Les grands-parents qui garderaient leurs petits-enfants auraient une espérance de vie supérieure aux autres. Ce résultat est légèrement biaisé par le fait que s’ils ont la possibilité de s’en occuper, c’est qu’ils ont une santé qui le leur permet. Néanmoins, plusieurs études soulignent que passer du temps avec ses petits-enfants diminue la prévalence des dépressions. Malgré tout, une étude menée par l’Université de Singapour, indique que les grands-parents perçoivent le fait de gérer leurs petits-enfants comme une contrainte et non comme un plaisir. Dans les pays occidentaux, les séniors entendent profiter de leur retraite, voyager, profiter des loisirs, voir des amis et non être tributaires de leurs petits-enfants. En Suède, les grands-parents s’occupent ainsi de moins en moins de leurs petits-enfants. La législation de ce pays n’y incite pas. Pour chaque enfant, un couple suédois peut prendre 16 mois de congé parental avec maintien des salaires antérieurs. Le pays dispose d’un nombre important de crèches. En Suède, les grands-parents ont peu de contacts avec leurs petits-enfants. Les premiers vivent isolés ce qui n’est pas sans poser des problèmes de santé. Sur une population de 10,4 millions d’habitants, quelque 900 000 personnes ont plus de 60 ans et vivent seules. Parmi ceux-ci, un cinquième n’auraient plus de contacts avec leur famille.

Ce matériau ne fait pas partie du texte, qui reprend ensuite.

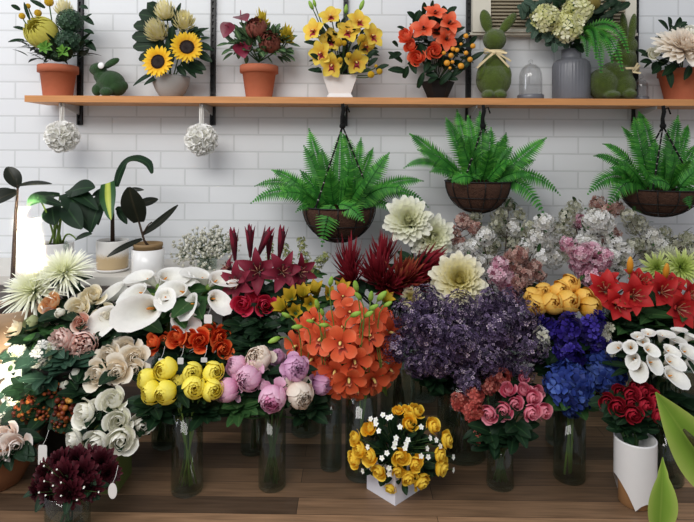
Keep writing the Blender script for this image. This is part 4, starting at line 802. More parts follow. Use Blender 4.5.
def bunch(name, cat, group, what, where, items, heads, vase, d, zc=.5, extra=None, stem=(.0028, M_STEM), leaf=(5, .07, .017, M_LD), cx=None, cy=None, kdir=.018, up=.35, dd=None, rows=None, spread=.6, reach=.35, leafspan=(.04, .5), lshape=sh_oval, headname='bloom', descs=None, rs=1.1, spin0=None):
    """one top-level thing per stem: an Empty at its foot with the flower head, the stem and its leaves as parts"""
    n = len(items); cx = cx if cx is not None else sum(i[0] for i in items)/n; cy = cy if cy is not None else sum(i[1] for i in items)/n
    if rows is None: rows = ['upper', 'lower'] if n > 6 else ['']
    order = sorted(range(n), key=lambda i: items[i][1]); rowof = {}
    per = math.ceil(n/len(rows))
    for k, i in enumerate(order): rowof[i] = k//per
    lab = {}
    for q, rn in enumerate(rows):
        ids = sorted([i for i in range(n) if rowof[i] == q], key=lambda i: items[i][0])
        for k, i in enumerate(ids):
            pos = 'leftmost' if k == 0 else ('rightmost' if k == len(ids)-1 else ORD[k+1]+' from left')
            if len(ids) == 1: pos = 'the one' if rn else ''
            lab[i] = (what+', '+pos+((' in '+rn+' row') if rn else '')+' '+where).replace('  ', ' ').replace(', the one in', ' in')
    out = []
    for i, it in enumerate(items):
        px, py, r = it[:3]; r *= rs; di = d + (it[3] if len(it) > 3 and it[3] is not None else 0); 
        dr = V(it[4]) if len(it) > 4 and it[4] is not None else V(((px-cx)*kdir, -1, (cy-py)*kdir+up))
        dr = (dr.normalized()+V((R.uniform(-.12, .12), 0, R.uniform(-.1, .1)))).normalized(); spin = it[5] if len(it) > 5 else (R.uniform(0, 6.28) if spin0 is None else spin0+R.uniform(-.5, .5))
        R_ = r*di/F; q = P(px, py, di)-dr*(zc*R_)
        top = vase.c+V((0, 0, vase.h)); off = V((q.x-top.x, q.y-top.y, 0)); 
        if off.length > 1e-4: off = off.normalized()*min(off.length*.4, vase.r*spread)
        jit = V((R.uniform(-.2, .2)*vase.r, R.uniform(-.2, .2)*vase.r, 0))
        mouth = top+off+jit; foot = vase.c+V((0, 0, .016))-off*.75+jit*.8
        lb = descs[i] if descs and descs.get(i) else lab[i]
        rt = root(name, foot, lb, cat, group)
        hd = heads[i % len(heads)]; b = ob(headname, hd, rt, q, aim(dr, spin), R_)
        for (en, em, em_sc) in (extra or []): e = ob(en, em, None, (0,0,0), sc=em_sc); e.parent = b
        ln = (q-mouth).length; ctrl = q-dr*ln*reach; ctrl.z = max(ctrl.z, mouth.z*.5+q.z*.5-.05) if q.z > mouth.z else ctrl.z
        path = bez(q, ctrl, mouth, 9)+[mouth+(foot-mouth)*t for t in (.33, .66, 1)]
        mb = MB(); mb.tube(path, stem[0], 6); mb.ball(q+dr*stem[0]*.3, max(stem[0]*2.2, R_*.2), 8, 5); part('stem', mb, stem[1], rt)
        if leaf and leaf[0]:
            lf = MB()
            for k in range(leaf[0]):
                t = leafspan[0]+(leafspan[1]-leafspan[0])*(k+R.random()*.6)/leaf[0]; f = t*9; a = int(f); p = path[min(a, 9)].lerp(path[min(a+1, 9)], f-a)
                al = R.uniform(0, 6.28); e = V((cos(al), sin(al)*.8-.25, R.uniform(-.15, .7))).normalized(); l = leaf[1]*R.uniform(.7, 1.2)
                e2 = p+e*l
                if e2.z > q.z-.2*R_: e2.z = q.z-.2*R_-R.uniform(0, .03)
                blade(lf, p, e2, leaf[2]*R.uniform(.8, 1.2), up=V((R.uniform(-.3, .3), -.5, .8)), arch=R.uniform(.05, .2), nu=6, nv=2, shape=lshape)
            part('leaves', lf, leaf[3], rt)
        out.append((rt, b, q, dr, path))
    return out
def f_crown():
    mb = MB(); R_ = random.Random(4)
    for k in range(6): petal(mb, k*PI/3, 1.0, .085, .12, -.04 if k % 2 else .16, .9, r0=.035, nu=7, nv=3, shape=lambda u: .55+.45*sin(PI*min(1, u*1.05)) if u < .9 else .5*(1-u)*8+.1)
    mb.lathe([(.03, 0), (.085, .3), (.11, .6), (.09, .82), (.02, .9)], 9); return mb
# ---------------------------------------------------------------- front row
M_YR = pm('ranunculus_yellow', (0, '#e3c01c'), (.5, '#f8e435'), (1, '#fdf070')); YR = [lib('yellow_ranunculus_%d' % i, lambda i=i: f_globe(30+i, n=20, ruf=.04, close=.88, outer=.76, psi=.75, sag=.14), [M_YR]) for i in (1, 2, 3)]
V1 = gvase(187, 499, 31, 412, 'tall clear glass vase holding the yellow ranunculus in the front row', taper=1.05)
bunch('yellow_ranunculus', 'flower', 'yellow ranunculus in the tall glass vase', 'yellow ranunculus bloom', 'of the tall glass vase', [(148, 379, 10.5, .03, (-.9, -.7, .4)), (166, 370, 11.5, .02), (152, 393, 10.5, -.01, (-.6, -.8, .1)), (166, 393, 11, -.03), (177.5, 384, 9.5, .04), (193, 373, 10.5, .03), (194, 387, 11, -.02), (213, 372, 10.5, .02), (212, 389.5, 10.5, -.01)], YR, V1, 1.70, zc=1.0, leaf=(7, .075, .017, M_LD), stem=(.0028, M_STEML), up=.25)
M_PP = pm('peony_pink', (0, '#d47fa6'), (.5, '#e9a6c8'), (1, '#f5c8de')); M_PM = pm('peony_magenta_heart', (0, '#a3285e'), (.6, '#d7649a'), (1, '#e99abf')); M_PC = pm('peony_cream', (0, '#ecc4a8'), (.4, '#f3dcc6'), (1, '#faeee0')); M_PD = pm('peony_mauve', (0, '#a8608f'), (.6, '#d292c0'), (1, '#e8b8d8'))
pk = lambda key, m, inner=0, **k: lib(key, lambda: f_globe(k.get('seed', 5), n=32, ruf=.11, outer=k.get('outer', .78), close=.86, guard=k.get('guard', 5), inner_mi=inner, cut=.5), m)
PKS = [pk('pink_peony_a', [M_PP]), pk('pink_peony_b', [M_PP], seed=8), pk('cream_peony', [M_PC], seed=9, outer=.74), pk('heart_peony', [M_PP, M_PM], 1, seed=11, outer=.70), pk('cream_peony_b', [M_PC], seed=13), pk('mauve_peony', [M_PD], seed=15)]
V2 = gvase(272, 494, 28, 414, 'clear glass vase holding the pink and cream peonies in the front row')
PE = [(237, 367, 11.5, .05, (-.5, -.6, .5)), (249, 378, 13.5, -.02), (228, 390, 12.5, -.01, (-.8, -.7, -.1)), (296, 368, 13.5, -.01, (.3, -.9, .2)), (259, 359, 13.5, .04), (273, 398, 14.5, -.05), (300, 394, 14.5, -.03), (277, 357, 8, .1), (321, 384, 11, .06, (.7, -.7, 0))]
HS = [PKS[0], PKS[1], PKS[0], PKS[5], PKS[2], PKS[3], PKS[4], PKS[5], PKS[5]]
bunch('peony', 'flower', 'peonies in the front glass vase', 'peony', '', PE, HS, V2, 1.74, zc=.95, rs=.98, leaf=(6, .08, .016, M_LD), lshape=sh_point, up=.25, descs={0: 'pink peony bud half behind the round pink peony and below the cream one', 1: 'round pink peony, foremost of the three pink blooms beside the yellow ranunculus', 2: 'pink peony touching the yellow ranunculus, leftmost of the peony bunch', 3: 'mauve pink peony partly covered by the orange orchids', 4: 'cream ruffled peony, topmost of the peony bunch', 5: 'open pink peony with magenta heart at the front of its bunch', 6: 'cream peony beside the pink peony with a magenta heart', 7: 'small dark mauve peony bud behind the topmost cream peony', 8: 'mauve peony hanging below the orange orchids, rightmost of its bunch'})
M_PRS = pm('rose_pink', (0, '#b8355a'), (.45, '#e0607f'), (1, '#f0a0ae')); PRS = [lib('pink_rose_%d' % i, lambda i=i: f_rose(40+i, n=18, open_=1.2), [M_PRS]) for i in (1, 2)]
V3 = gvase(500, 492, 24, 436, 'clear glass vase holding the pink roses in the front row', taper=1.15)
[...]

Aujourd’hui, le monde compte beaucoup de grands-parents et peu de petits enfants du moins relativement. Les liens familiaux se délitent du fait de l’éloignement et de l’éclatement des structures familiales. Ces phénomènes ne seront pas sans incidences sur la gestion de la dépendance. Les enfants et les petits enfants seront moins nombreux pour s’occuper de leurs aînés dépendants, ce qui supposera une prise en charge publique plus importante.